What is required – Your task is to retype, word for word, the lines from the start of the data through the line holding "from mathutils import Vector, Matrix". Do not include the pictures.

────────────────────────────────────────

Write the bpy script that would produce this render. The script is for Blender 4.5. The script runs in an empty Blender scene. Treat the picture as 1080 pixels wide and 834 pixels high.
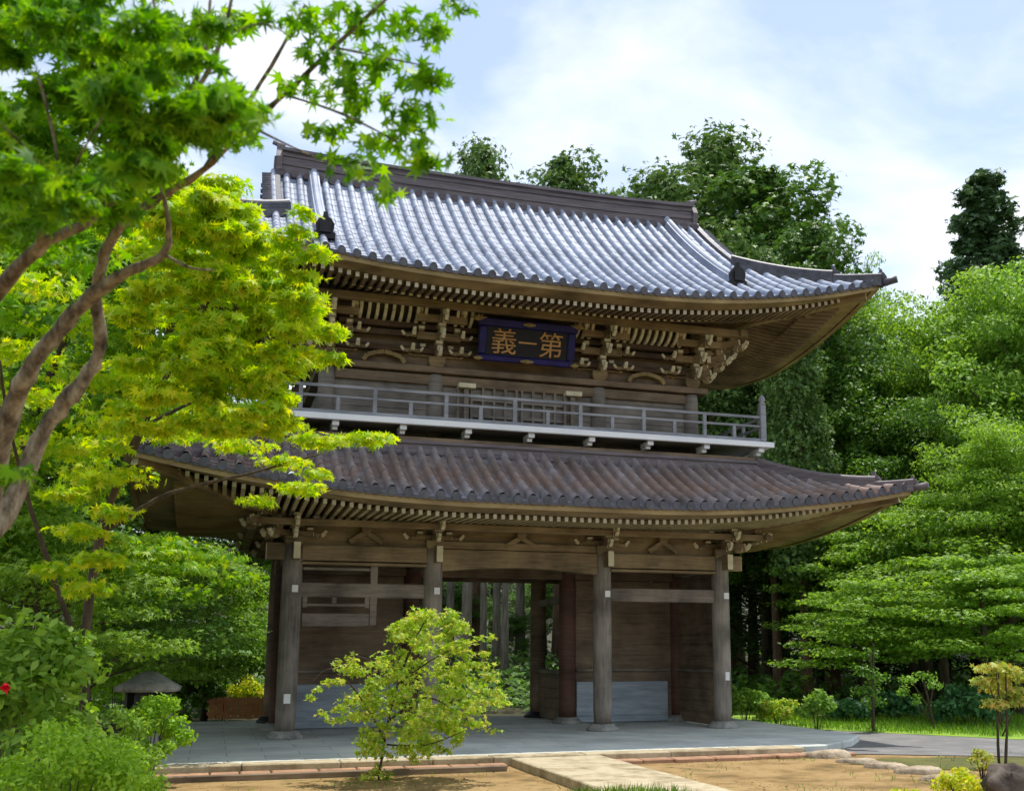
import bpy, bmesh, math, random
import numpy as np
from mathutils import Vector, Matrix

# ------------------------------------------------------------------ camera, sky, sun, exposure
S = bpy.context.scene
COL = S.collection
R_ = math.radians
F_PX, CX, CY = 1147.63, 540 + 73.33, 417 + 57.0          # focal length and principal point in photo pixels (1080 x 834)
YAW, PITCH = 0.323437, 0.181930
CAM = Vector((-5.83, -23.67, 1.6))
FWD = Vector((math.sin(YAW) * math.cos(PITCH), math.cos(YAW) * math.cos(PITCH), math.sin(PITCH)))
RGT = Vector((math.cos(YAW), -math.sin(YAW), 0))
UPV = RGT.cross(FWD)
cam_d = bpy.data.cameras.new('camera')
cam = bpy.data.objects.new('camera', cam_d)
COL.objects.link(cam)
cam.matrix_world = Matrix(((RGT.x, UPV.x, -FWD.x, CAM.x), (RGT.y, UPV.y, -FWD.y, CAM.y), (RGT.z, UPV.z, -FWD.z, CAM.z), (0, 0, 0, 1)))
cam_d.sensor_width = 36
cam_d.lens = 36 * F_PX / 1080
cam_d.shift_x = -73.33 / 1080
cam_d.shift_y = 57.0 / 1080
cam_d.clip_start, cam_d.clip_end = 0.05, 3000
cam_d.dof.use_dof = True
cam_d.dof.focus_distance = 20.0
cam_d.dof.aperture_fstop = 3.2
S.camera = cam

SUN = Vector((0.24, 0.20, 1.0)).normalized()              # direction to the sun: high, a little behind the gate and to the right
SUN_EL = math.asin(SUN.z)
SUN_AZ = math.atan2(SUN.x, SUN.y)
world = bpy.data.worlds.new('World')
S.world = world
world.use_nodes = True
wn, wl = world.node_tree.nodes, world.node_tree.links
wn.clear()
w_out = wn.new('ShaderNodeOutputWorld')
sky = wn.new('ShaderNodeTexSky')
sky.sky_type = 'NISHITA'
sky.sun_disc = False
sky.sun_elevation = SUN_EL
sky.sun_rotation = SUN_AZ
sky.air_density, sky.dust_density, sky.ozone_density = 1.0, 0.6, 1.0
bg_sky = wn.new('ShaderNodeBackground'); bg_sky.inputs[1].default_value = 0.15
bg_cl = wn.new('ShaderNodeBackground'); bg_cl.inputs[0].default_value = (0.92, 0.95, 1.0, 1); bg_cl.inputs[1].default_value = 0.94
wmix = wn.new('ShaderNodeMixShader')
tc = wn.new('ShaderNodeTexCoord')
mp = wn.new('ShaderNodeMapping'); mp.inputs['Scale'].default_value = (1.5, 1.5, 3.2); mp.inputs['Location'].default_value = (3.1, 2.2, 1.3)
nz = wn.new('ShaderNodeTexNoise'); nz.inputs['Scale'].default_value = 1.7; nz.inputs['Detail'].default_value = 7; nz.inputs['Roughness'].default_value = 0.52
nz.inputs['Distortion'].default_value = 0.3
cr = wn.new('ShaderNodeValToRGB'); cr.color_ramp.elements[0].position = 0.40; cr.color_ramp.elements[1].position = 0.60
cr.color_ramp.elements[0].color = (0.22, 0.22, 0.22, 1)
wl.new(tc.outputs['Generated'], mp.inputs[0]); wl.new(mp.outputs[0], nz.inputs['Vector']); wl.new(nz.outputs['Fac'], cr.inputs[0])
wl.new(sky.outputs[0], bg_sky.inputs[0]); wl.new(cr.outputs[0], wmix.inputs[0])
wl.new(bg_sky.outputs[0], wmix.inputs[1]); wl.new(bg_cl.outputs[0], wmix.inputs[2]); wl.new(wmix.outputs[0], w_out.inputs[0])

sun_d = bpy.data.lights.new('sun', 'SUN')
sun_d.energy = 3.5
sun_d.angle = R_(0.53)
sun_d.color = (1.0, 0.95, 0.87)
sun_o = bpy.data.objects.new('sun', sun_d)
COL.objects.link(sun_o)
sun_o.rotation_euler = SUN.to_track_quat('Z', 'Y').to_euler()
S.view_settings.view_transform = 'Standard'
S.view_settings.look = 'None'
S.view_settings.gamma = 1
S.view_settings.exposure = 0.52
S.cycles.max_bounces = 8
S.cycles.transparent_max_bounces = 8

rng = np.random.default_rng(11)
random.seed(5)


def at(px, py, depth):
    """world point seen at photo pixel (px, py), `depth` metres along the view axis"""
    d = FWD + RGT * ((px - CX) / F_PX) - UPV * ((py - CY) / F_PX)
    return CAM + d * depth


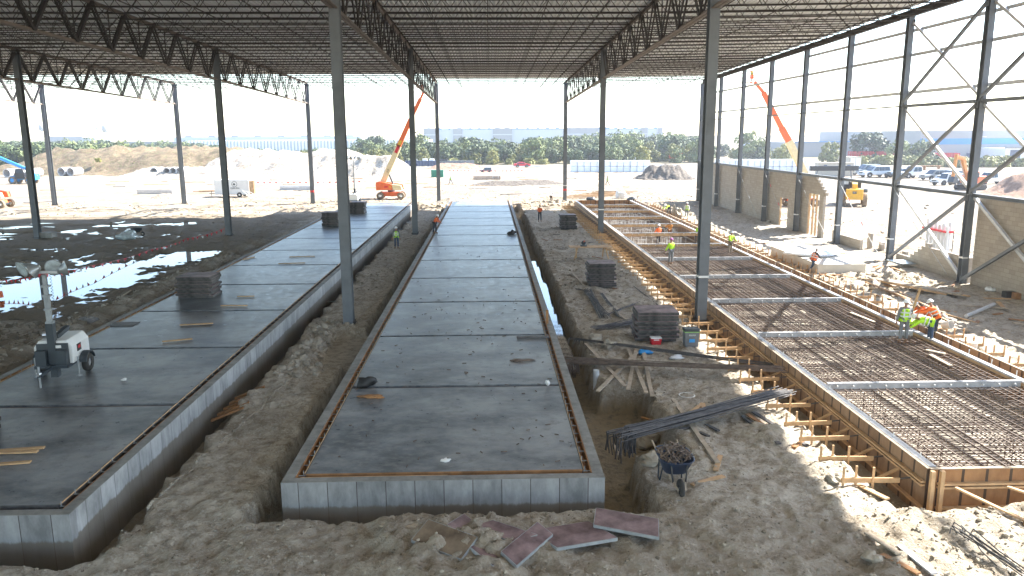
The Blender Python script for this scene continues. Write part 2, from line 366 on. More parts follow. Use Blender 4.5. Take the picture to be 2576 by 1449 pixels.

────────────────────────────────────────

Response to the task –
Write the bpy script that would produce this render. The script is for Blender 4.5. The script runs in an empty Blender scene. Treat the picture as 1080 pixels wide and 834 pixels high.
import bpy, bmesh, math, random
import numpy as np
from mathutils import Vector, Matrix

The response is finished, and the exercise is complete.